◆ AIM ◆
Leave out every picture. Copy exactly the lines from the one holding "Reconstruct this image" through the one holding "from mathutils import Vector, Matrix, noise".

◆ AVAILABLE RECORDS ◆
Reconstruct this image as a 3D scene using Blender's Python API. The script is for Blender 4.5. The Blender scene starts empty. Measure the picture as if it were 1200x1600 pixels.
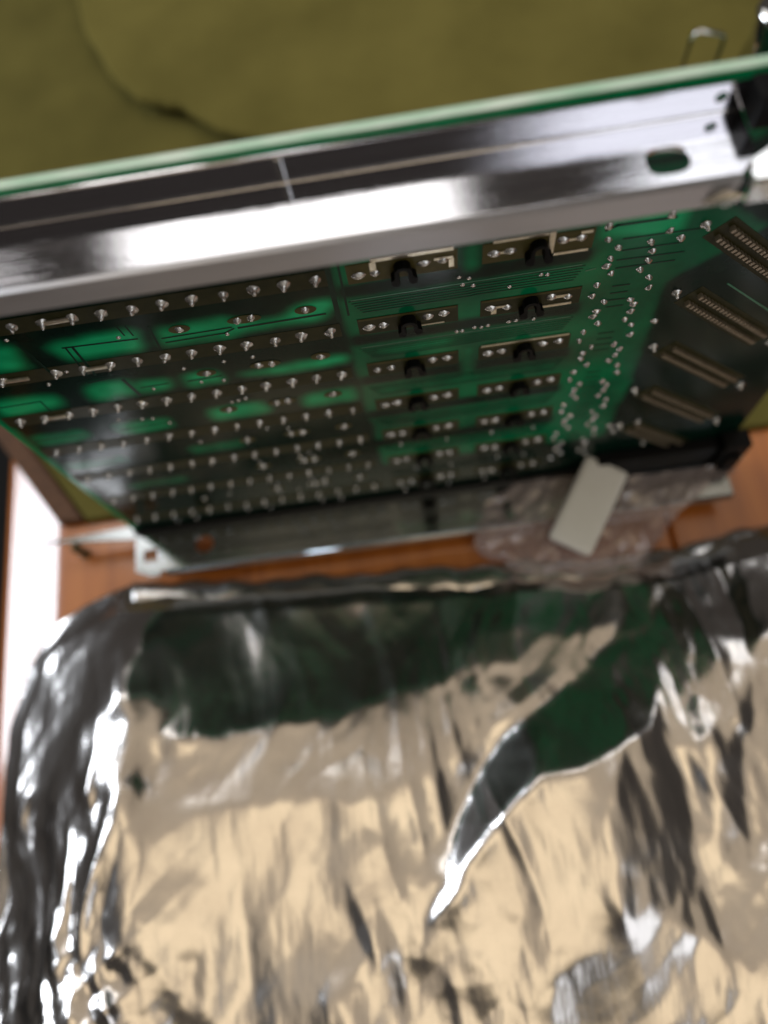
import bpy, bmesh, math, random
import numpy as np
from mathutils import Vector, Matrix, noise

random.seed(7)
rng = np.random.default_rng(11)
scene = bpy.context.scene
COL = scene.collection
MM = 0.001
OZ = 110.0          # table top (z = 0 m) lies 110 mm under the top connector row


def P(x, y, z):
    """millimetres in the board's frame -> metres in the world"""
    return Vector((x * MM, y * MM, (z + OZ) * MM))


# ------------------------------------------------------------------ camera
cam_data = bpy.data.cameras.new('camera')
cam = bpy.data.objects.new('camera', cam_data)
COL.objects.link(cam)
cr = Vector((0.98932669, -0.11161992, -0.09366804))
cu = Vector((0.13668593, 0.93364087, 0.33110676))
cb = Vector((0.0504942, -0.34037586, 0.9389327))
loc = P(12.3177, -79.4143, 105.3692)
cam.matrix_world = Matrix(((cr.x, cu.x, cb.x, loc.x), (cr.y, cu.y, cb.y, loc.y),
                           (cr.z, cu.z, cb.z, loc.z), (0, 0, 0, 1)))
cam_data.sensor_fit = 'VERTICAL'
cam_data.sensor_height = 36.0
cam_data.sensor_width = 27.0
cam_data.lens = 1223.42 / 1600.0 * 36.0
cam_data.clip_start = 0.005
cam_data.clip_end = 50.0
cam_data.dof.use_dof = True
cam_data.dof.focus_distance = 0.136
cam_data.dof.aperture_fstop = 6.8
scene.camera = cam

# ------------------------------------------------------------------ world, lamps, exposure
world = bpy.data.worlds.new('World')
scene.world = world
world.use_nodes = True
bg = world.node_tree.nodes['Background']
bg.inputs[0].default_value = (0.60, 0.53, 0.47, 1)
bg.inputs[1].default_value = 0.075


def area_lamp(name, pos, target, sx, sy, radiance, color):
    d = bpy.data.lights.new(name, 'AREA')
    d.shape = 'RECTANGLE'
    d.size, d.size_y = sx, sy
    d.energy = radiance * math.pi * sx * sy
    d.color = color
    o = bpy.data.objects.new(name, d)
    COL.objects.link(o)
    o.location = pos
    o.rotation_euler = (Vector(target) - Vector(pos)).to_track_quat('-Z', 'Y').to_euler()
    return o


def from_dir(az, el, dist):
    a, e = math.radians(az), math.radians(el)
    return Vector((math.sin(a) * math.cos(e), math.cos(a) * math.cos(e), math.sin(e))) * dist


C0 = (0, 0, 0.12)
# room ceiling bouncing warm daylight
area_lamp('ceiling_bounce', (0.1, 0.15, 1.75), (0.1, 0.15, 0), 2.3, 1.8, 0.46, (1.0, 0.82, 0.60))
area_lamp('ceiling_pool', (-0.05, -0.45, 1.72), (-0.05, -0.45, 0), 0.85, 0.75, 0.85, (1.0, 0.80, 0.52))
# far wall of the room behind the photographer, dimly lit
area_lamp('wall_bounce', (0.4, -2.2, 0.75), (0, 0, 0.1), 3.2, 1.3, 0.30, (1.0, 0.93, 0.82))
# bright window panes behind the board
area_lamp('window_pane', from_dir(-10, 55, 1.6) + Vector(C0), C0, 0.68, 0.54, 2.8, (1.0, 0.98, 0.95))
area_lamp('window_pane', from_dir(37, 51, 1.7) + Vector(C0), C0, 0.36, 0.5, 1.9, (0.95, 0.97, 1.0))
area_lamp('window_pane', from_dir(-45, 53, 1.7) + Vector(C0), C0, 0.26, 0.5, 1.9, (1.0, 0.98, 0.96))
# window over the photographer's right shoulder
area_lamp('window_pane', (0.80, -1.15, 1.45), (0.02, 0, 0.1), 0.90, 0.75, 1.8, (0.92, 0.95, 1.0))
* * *
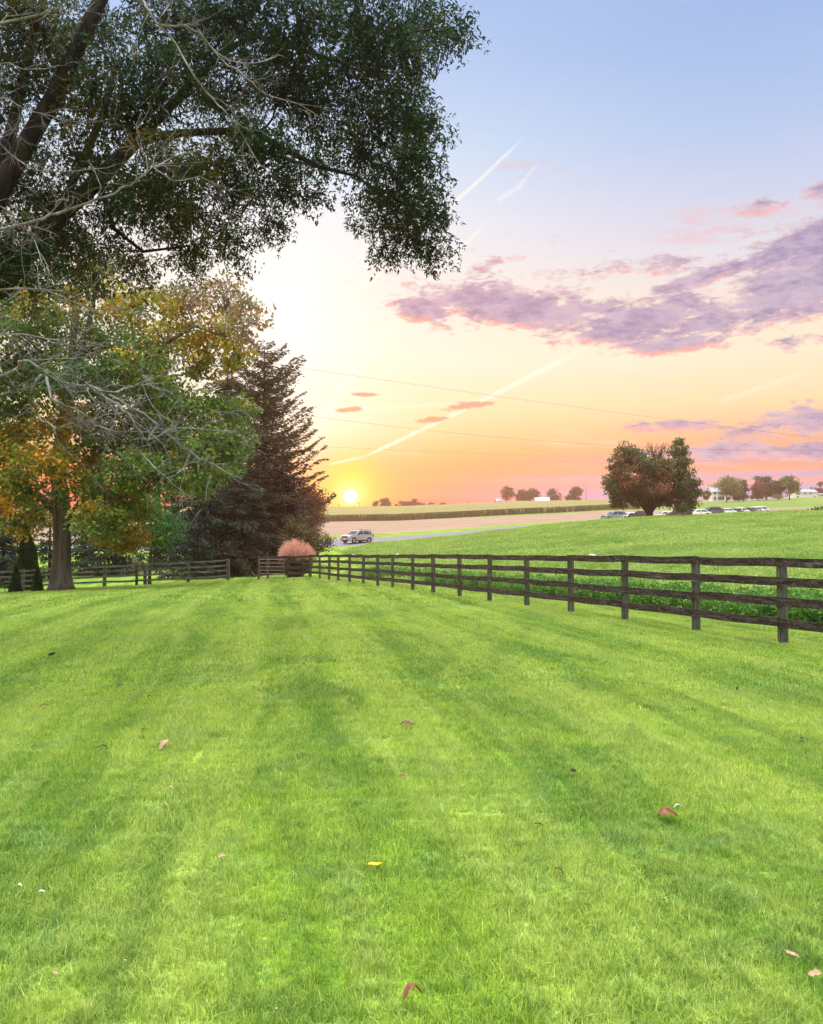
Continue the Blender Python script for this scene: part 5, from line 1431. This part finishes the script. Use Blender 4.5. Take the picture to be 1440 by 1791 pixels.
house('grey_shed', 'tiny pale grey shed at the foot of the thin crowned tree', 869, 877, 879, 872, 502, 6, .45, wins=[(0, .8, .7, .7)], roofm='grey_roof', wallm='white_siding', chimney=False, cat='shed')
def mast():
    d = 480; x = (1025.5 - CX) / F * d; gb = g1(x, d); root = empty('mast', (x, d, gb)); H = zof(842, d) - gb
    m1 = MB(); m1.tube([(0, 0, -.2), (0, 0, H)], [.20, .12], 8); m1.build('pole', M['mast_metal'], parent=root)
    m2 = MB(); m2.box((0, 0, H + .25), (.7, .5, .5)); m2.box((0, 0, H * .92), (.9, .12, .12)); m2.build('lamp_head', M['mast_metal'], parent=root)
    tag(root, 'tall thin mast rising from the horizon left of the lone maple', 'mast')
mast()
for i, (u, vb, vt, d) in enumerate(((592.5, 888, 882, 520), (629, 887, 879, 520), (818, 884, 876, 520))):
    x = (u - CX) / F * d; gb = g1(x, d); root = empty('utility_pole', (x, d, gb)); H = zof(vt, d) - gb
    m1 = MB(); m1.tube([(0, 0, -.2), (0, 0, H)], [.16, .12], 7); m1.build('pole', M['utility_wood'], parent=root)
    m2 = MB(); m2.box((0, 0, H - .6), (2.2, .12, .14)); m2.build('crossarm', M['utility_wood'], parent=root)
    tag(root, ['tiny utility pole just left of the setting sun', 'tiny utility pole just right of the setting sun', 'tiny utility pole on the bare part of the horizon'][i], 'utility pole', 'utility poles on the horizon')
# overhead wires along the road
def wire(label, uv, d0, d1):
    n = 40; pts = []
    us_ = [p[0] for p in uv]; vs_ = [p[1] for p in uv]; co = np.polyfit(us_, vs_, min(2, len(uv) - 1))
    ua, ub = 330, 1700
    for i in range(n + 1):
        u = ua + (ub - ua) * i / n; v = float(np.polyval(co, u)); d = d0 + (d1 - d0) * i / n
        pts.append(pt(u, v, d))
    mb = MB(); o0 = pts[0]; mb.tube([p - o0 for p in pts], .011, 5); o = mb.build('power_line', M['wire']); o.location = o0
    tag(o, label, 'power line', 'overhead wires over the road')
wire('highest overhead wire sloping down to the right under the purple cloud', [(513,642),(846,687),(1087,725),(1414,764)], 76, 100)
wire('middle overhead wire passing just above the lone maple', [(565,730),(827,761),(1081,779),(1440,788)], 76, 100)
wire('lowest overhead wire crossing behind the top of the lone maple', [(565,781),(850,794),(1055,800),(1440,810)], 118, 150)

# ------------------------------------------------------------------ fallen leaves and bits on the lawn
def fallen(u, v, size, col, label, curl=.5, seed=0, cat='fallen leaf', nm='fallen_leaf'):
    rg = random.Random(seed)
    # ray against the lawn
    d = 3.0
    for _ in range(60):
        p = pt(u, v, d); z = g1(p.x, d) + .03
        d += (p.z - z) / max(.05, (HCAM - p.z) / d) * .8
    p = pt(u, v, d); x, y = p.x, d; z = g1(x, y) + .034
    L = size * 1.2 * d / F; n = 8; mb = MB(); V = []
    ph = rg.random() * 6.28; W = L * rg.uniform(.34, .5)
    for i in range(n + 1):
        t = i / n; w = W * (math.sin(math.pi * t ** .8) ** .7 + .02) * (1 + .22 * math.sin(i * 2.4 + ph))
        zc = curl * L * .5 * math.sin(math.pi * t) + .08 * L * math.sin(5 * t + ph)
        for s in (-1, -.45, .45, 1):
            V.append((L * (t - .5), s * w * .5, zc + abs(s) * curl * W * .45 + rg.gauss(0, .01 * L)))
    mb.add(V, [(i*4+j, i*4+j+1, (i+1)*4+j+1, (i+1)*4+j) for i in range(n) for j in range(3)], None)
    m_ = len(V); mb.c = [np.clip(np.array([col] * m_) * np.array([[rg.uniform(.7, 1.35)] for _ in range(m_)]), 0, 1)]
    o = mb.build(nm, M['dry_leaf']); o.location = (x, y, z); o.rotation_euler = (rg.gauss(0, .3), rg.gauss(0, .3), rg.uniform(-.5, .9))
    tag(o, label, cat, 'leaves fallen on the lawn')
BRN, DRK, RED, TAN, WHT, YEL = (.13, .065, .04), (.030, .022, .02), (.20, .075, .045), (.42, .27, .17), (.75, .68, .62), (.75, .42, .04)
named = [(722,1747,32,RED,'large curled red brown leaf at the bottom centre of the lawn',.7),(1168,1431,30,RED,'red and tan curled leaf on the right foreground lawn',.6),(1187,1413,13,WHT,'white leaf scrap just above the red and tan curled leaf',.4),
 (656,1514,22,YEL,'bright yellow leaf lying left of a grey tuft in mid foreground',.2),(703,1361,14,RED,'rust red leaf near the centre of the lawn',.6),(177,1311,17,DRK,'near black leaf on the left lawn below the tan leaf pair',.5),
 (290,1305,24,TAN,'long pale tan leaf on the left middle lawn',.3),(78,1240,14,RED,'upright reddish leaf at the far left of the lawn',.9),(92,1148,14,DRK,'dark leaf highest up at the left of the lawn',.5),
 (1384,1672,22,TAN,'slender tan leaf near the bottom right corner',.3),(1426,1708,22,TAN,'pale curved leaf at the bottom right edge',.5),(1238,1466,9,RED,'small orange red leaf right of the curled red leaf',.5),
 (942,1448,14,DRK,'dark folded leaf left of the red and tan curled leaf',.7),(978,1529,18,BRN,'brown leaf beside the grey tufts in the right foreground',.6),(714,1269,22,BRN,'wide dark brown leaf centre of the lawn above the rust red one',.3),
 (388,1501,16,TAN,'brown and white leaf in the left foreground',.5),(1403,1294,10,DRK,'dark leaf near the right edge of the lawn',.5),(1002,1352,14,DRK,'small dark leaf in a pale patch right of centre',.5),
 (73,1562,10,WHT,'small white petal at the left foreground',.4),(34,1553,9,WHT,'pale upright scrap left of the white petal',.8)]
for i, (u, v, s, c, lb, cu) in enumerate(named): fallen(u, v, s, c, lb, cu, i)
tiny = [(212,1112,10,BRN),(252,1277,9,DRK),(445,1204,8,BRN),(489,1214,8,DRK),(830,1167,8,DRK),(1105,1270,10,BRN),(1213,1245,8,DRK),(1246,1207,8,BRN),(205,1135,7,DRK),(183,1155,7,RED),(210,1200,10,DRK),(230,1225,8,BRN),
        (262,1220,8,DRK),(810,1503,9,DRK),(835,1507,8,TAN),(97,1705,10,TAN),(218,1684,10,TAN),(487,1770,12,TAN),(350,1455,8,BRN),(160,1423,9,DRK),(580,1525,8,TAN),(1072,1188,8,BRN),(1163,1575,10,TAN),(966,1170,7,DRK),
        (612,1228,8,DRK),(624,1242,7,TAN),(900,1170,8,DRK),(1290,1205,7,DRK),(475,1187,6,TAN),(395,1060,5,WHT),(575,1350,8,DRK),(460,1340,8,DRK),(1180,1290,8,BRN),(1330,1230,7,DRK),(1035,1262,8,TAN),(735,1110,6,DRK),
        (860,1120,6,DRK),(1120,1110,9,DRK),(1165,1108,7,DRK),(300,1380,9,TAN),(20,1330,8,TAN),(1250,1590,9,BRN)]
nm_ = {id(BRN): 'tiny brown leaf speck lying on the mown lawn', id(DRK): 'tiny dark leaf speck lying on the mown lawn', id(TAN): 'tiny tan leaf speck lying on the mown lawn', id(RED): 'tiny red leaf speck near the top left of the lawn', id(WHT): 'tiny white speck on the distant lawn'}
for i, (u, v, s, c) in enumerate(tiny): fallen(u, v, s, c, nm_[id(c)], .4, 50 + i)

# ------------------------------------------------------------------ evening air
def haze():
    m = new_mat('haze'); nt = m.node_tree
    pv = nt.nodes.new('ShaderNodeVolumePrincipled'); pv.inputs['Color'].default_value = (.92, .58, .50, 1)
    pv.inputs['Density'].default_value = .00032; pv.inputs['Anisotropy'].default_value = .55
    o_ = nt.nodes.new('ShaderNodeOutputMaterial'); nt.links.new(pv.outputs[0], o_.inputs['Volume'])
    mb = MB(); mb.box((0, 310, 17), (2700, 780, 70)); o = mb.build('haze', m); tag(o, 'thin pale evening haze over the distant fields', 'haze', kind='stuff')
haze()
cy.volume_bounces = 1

◆ SOLVED EXERCISE ◆
Reconstruct this image as a 3D scene using Blender's Python API. The script is for Blender 4.5. The Blender scene starts empty. Measure the picture as if it were 1200x1600 pixels.
import bpy, bmesh, math, random
import numpy as np
from mathutils import Vector, Matrix, noise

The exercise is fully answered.